Problem statement:
Drop every picture. Then return, exactly, the lines from the beginning of the listing below through the one containing "(.1,.07,.05), .56, amp=.20)".

........

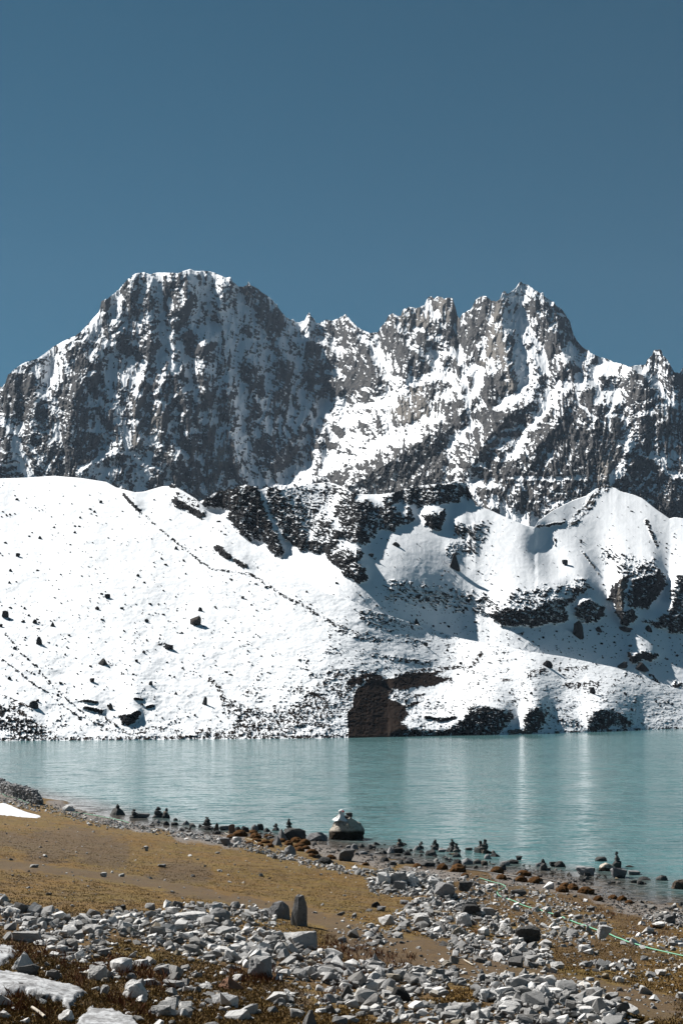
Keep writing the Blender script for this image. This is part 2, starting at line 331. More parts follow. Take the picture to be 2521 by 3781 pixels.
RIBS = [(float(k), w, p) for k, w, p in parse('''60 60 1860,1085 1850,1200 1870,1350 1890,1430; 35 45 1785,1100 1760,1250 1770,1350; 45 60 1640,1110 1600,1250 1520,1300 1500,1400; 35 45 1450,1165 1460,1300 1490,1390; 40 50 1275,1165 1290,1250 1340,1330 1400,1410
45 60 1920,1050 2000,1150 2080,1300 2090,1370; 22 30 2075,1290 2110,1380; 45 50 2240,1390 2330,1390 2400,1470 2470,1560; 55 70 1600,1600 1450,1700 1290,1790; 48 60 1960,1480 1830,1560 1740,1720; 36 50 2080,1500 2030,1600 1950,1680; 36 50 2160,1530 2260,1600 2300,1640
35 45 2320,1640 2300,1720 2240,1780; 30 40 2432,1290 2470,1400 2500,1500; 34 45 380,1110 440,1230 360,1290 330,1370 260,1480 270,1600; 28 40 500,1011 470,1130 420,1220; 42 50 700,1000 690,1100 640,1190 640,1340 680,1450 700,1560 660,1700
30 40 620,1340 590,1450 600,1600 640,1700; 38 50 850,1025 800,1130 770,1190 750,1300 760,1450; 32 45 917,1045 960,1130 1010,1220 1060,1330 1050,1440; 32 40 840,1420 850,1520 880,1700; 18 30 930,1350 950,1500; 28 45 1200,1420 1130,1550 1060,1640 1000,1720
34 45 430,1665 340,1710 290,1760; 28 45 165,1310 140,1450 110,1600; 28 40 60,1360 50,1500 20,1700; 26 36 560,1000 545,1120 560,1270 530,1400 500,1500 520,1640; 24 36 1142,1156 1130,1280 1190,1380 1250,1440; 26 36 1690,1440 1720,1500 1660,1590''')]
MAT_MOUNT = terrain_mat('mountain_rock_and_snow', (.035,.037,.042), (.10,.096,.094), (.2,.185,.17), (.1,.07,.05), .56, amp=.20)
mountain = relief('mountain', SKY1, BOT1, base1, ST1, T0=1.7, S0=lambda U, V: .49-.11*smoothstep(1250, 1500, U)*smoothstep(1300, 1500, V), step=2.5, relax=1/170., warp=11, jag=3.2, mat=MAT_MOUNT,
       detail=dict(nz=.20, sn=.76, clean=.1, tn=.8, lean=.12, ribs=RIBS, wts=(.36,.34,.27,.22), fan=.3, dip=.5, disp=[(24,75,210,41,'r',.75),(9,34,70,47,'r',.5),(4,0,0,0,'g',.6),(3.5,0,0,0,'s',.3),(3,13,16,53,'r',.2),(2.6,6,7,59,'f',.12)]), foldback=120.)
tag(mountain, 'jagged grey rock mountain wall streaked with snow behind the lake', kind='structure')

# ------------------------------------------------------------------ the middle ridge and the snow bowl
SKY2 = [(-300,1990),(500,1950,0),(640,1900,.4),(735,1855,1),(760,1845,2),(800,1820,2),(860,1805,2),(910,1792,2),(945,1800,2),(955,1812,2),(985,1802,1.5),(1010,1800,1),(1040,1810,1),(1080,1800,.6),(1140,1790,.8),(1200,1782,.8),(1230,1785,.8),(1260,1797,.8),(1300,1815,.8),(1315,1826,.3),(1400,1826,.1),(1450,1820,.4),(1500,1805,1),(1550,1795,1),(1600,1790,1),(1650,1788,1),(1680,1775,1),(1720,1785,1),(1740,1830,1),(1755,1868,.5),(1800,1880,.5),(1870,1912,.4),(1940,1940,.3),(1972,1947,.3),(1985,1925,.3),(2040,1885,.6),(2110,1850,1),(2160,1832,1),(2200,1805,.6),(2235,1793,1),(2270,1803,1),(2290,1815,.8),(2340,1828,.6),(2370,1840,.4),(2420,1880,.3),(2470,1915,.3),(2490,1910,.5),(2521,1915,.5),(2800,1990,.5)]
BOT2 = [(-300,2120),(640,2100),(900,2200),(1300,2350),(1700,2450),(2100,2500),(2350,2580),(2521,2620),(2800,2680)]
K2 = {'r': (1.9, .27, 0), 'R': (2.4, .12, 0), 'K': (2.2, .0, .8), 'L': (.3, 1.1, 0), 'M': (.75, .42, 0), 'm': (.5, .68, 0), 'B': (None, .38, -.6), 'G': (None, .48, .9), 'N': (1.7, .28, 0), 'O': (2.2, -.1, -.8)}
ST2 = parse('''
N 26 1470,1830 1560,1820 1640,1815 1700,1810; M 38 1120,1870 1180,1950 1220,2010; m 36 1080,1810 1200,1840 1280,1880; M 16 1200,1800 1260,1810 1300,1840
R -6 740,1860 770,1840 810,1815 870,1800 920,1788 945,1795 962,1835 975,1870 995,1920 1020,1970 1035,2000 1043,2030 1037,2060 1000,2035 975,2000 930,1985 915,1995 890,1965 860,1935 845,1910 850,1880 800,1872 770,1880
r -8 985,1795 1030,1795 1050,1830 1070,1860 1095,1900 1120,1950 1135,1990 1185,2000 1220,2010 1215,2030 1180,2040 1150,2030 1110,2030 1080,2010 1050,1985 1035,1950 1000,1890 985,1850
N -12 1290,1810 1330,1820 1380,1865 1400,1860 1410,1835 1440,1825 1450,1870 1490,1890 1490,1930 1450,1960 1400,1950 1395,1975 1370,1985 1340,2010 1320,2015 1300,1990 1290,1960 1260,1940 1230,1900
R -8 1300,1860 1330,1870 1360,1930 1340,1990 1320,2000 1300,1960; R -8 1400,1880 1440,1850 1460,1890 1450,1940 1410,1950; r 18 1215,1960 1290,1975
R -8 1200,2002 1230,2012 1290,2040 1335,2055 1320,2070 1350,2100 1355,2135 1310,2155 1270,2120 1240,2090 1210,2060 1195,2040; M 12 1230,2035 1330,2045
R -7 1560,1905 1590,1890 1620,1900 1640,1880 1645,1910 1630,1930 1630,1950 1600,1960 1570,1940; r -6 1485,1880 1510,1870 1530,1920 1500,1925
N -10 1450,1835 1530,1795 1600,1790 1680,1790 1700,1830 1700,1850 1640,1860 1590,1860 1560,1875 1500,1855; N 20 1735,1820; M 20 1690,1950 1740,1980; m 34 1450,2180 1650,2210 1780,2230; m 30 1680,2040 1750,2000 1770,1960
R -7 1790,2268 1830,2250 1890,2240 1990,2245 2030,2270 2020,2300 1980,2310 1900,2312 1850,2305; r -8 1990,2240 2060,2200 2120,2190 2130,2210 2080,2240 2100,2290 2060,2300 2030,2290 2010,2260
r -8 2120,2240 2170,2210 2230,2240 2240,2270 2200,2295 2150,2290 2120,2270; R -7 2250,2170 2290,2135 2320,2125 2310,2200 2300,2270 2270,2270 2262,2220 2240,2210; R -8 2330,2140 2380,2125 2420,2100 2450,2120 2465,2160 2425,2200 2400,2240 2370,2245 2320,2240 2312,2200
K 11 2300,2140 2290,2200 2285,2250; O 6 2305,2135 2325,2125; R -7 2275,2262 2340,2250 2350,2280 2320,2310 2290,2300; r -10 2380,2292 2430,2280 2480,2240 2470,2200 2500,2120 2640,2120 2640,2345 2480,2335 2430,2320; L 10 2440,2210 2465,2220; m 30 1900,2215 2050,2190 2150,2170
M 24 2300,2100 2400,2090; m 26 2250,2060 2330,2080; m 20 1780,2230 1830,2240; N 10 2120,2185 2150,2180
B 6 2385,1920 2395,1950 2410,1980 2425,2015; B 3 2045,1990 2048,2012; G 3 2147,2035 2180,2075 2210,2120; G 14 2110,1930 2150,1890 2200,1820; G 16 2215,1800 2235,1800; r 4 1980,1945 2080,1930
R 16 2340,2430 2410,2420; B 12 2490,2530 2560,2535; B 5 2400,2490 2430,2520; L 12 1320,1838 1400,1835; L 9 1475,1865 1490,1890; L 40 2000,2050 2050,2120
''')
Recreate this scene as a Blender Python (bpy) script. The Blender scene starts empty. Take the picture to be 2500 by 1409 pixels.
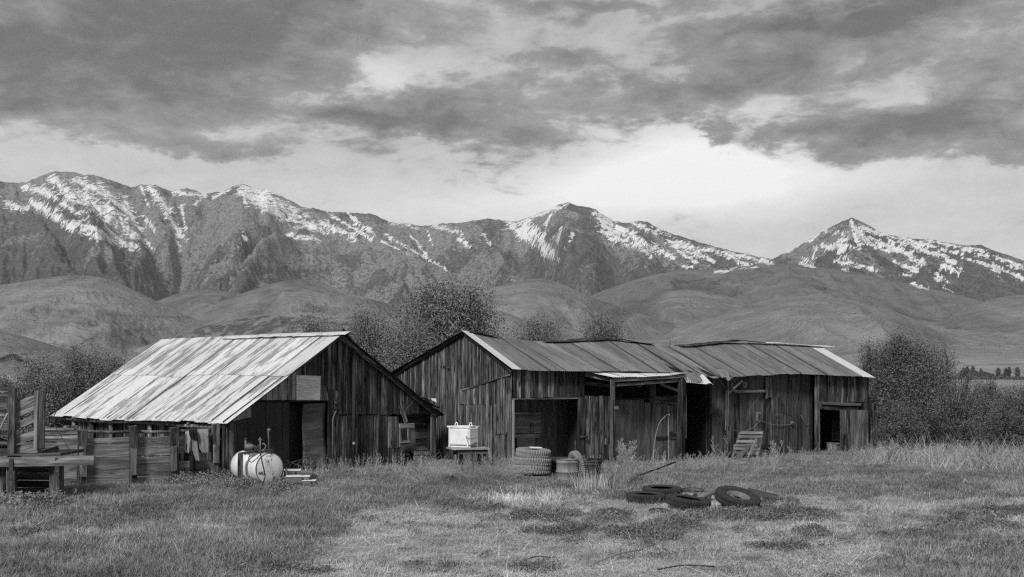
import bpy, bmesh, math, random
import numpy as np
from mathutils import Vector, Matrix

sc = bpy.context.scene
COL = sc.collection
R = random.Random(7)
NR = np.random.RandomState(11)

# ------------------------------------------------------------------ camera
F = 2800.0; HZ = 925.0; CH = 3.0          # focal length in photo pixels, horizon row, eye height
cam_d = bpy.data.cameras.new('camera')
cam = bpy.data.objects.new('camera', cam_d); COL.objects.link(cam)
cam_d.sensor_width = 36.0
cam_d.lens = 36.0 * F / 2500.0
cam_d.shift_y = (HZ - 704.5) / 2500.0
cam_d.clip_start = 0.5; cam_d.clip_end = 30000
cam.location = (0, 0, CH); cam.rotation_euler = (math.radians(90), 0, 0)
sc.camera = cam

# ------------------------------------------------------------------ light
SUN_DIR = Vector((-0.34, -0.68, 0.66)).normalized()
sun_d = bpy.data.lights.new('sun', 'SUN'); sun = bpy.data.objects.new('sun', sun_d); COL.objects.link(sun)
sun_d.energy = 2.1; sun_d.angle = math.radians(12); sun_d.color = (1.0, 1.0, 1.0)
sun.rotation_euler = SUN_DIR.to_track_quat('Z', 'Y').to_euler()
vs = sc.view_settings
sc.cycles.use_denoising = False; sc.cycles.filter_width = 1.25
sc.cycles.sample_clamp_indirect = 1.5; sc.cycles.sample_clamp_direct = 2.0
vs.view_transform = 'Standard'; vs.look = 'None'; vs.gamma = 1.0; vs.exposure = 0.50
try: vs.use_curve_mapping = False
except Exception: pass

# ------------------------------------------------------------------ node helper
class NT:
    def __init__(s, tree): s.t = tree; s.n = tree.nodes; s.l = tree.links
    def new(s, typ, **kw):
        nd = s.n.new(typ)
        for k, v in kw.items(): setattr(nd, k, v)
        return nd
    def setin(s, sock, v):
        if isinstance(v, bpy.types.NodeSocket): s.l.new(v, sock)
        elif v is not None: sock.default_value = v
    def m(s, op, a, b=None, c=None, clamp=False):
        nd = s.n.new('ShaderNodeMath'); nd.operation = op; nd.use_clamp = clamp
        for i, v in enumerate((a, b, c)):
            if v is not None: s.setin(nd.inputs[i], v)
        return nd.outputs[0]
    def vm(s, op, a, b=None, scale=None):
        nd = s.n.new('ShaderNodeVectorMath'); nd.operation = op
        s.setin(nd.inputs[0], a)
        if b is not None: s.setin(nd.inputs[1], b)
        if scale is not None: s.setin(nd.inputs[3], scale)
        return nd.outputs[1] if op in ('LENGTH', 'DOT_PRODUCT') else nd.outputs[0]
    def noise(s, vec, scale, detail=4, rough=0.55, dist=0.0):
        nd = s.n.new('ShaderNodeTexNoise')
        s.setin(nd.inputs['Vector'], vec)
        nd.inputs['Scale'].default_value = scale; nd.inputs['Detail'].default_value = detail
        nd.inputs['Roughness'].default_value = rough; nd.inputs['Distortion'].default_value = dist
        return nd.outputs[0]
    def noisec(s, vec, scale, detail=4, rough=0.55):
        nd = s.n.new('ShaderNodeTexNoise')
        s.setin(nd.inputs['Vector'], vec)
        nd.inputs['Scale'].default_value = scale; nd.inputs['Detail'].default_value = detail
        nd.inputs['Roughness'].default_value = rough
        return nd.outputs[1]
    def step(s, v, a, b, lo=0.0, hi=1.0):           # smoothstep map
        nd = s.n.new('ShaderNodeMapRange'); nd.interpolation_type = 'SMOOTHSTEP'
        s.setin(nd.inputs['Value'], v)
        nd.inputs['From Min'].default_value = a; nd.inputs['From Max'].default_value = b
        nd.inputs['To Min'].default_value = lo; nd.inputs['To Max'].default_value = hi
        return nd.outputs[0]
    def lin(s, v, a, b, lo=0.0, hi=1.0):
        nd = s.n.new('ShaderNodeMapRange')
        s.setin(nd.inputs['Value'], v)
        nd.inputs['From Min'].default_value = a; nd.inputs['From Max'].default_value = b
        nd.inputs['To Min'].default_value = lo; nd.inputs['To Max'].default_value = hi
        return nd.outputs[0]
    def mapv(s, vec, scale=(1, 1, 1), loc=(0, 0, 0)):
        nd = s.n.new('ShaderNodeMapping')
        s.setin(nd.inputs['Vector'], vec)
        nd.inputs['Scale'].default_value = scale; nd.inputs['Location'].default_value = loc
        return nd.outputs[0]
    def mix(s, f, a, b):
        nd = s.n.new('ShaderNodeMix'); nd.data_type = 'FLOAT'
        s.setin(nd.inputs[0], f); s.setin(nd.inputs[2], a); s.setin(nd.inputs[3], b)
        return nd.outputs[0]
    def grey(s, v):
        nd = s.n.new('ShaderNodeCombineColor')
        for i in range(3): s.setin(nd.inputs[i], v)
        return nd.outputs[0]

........

Complete output:
Keep writing the Blender script for this image. This is part 2, starting at line 331. More parts follow. Take the picture to be 2521 by 3781 pixels.
RIBS = [(float(k), w, p) for k, w, p in parse('''60 60 1860,1085 1850,1200 1870,1350 1890,1430; 35 45 1785,1100 1760,1250 1770,1350; 45 60 1640,1110 1600,1250 1520,1300 1500,1400; 35 45 1450,1165 1460,1300 1490,1390; 40 50 1275,1165 1290,1250 1340,1330 1400,1410
45 60 1920,1050 2000,1150 2080,1300 2090,1370; 22 30 2075,1290 2110,1380; 45 50 2240,1390 2330,1390 2400,1470 2470,1560; 55 70 1600,1600 1450,1700 1290,1790; 48 60 1960,1480 1830,1560 1740,1720; 36 50 2080,1500 2030,1600 1950,1680; 36 50 2160,1530 2260,1600 2300,1640
35 45 2320,1640 2300,1720 2240,1780; 30 40 2432,1290 2470,1400 2500,1500; 34 45 380,1110 440,1230 360,1290 330,1370 260,1480 270,1600; 28 40 500,1011 470,1130 420,1220; 42 50 700,1000 690,1100 640,1190 640,1340 680,1450 700,1560 660,1700
30 40 620,1340 590,1450 600,1600 640,1700; 38 50 850,1025 800,1130 770,1190 750,1300 760,1450; 32 45 917,1045 960,1130 1010,1220 1060,1330 1050,1440; 32 40 840,1420 850,1520 880,1700; 18 30 930,1350 950,1500; 28 45 1200,1420 1130,1550 1060,1640 1000,1720
34 45 430,1665 340,1710 290,1760; 28 45 165,1310 140,1450 110,1600; 28 40 60,1360 50,1500 20,1700; 26 36 560,1000 545,1120 560,1270 530,1400 500,1500 520,1640; 24 36 1142,1156 1130,1280 1190,1380 1250,1440; 26 36 1690,1440 1720,1500 1660,1590''')]
MAT_MOUNT = terrain_mat('mountain_rock_and_snow', (.035,.037,.042), (.10,.096,.094), (.2,.185,.17), (.1,.07,.05), .56, amp=.20)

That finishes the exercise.